A natural byproduct of DOGE’s work would be ideas for more ambitious software projects with deeper consequences. But it is only through the daily grind of solving small problems that the institution can gain the knowledge of how to prove that software work pays for itself. They can then apply this methodology to bigger projects, presenting detailed cost/benefit analyses to higher managers with larger budgets.
Eventually, perhaps one of the projects DOGE might tackle is helping the government communicate with the general public via open social web platforms. But honestly, I can’t see that happening for very many years. That’s because that is not the most practically useful application of our resources. And that is why Ben Werdmuller is having so much trouble getting funding.
The key is to start gently and quietly, doing difficult, rewarding, but unspectacular work to help other people do their jobs better. This is the way to start from small beginnings and scale up. But while it might start small in one way, for an individual technologist it still requires a radical revolution in thinking.
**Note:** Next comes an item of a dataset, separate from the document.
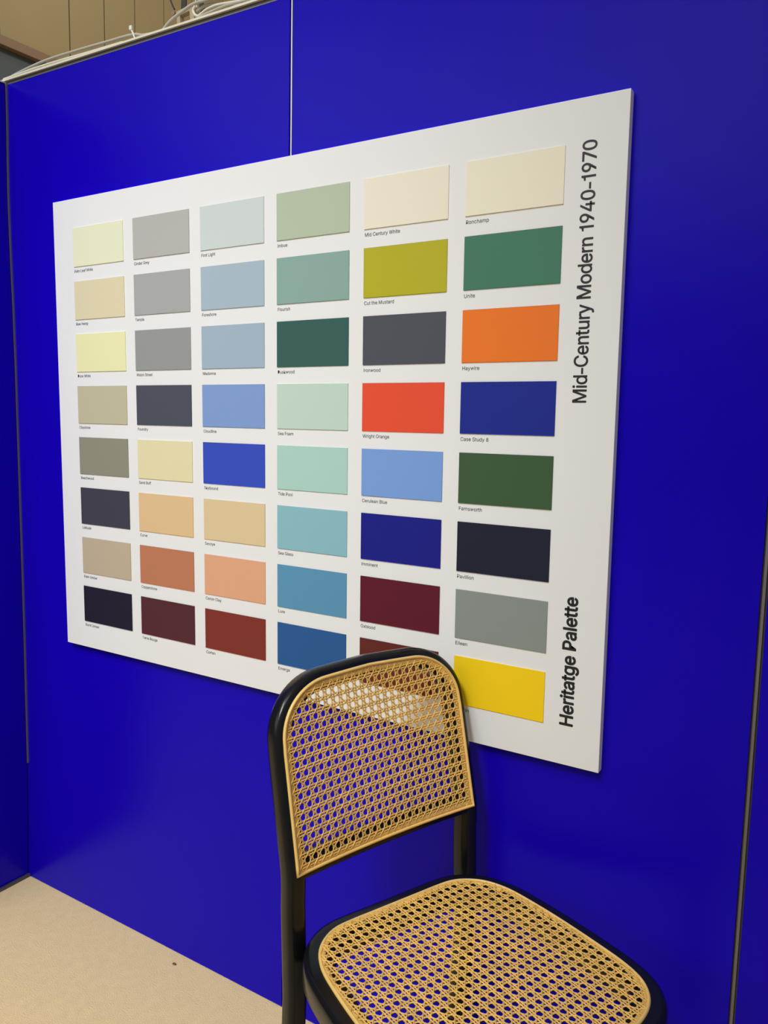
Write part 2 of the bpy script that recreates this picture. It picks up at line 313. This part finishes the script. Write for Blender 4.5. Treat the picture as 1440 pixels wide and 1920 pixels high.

It requires them to discard the myth of the genius founder, and the habit of resorting to for-profit venture capital needs to go with it. Those things got us where we are today.
Instead of seeing ourselves as individual actors, we should place our actions in the context of a wider, unavoidably political society. And I fear that no-one with a history of working in “startups” is capable of making that leap. It is a trap to believe that because any kind of business can begin with private funding sources, private funding sources can achieve any goal at all. The reason they don’t produce the results we want is not that no-one ever thought of pointing them in the right direction. It’s that what they do now is all that they can ever do.
† Pronoun chosen advisedly.
‡ A useful habit when consuming modern political discourse, is whenever someone says the word “government”, mentally replace that with the word “democracy”. “We want to pursue a small-goverment approach”. “Government has no business interfering in our lives”. “Government is always the problem, never the solution”. It really helps clarify the agenda.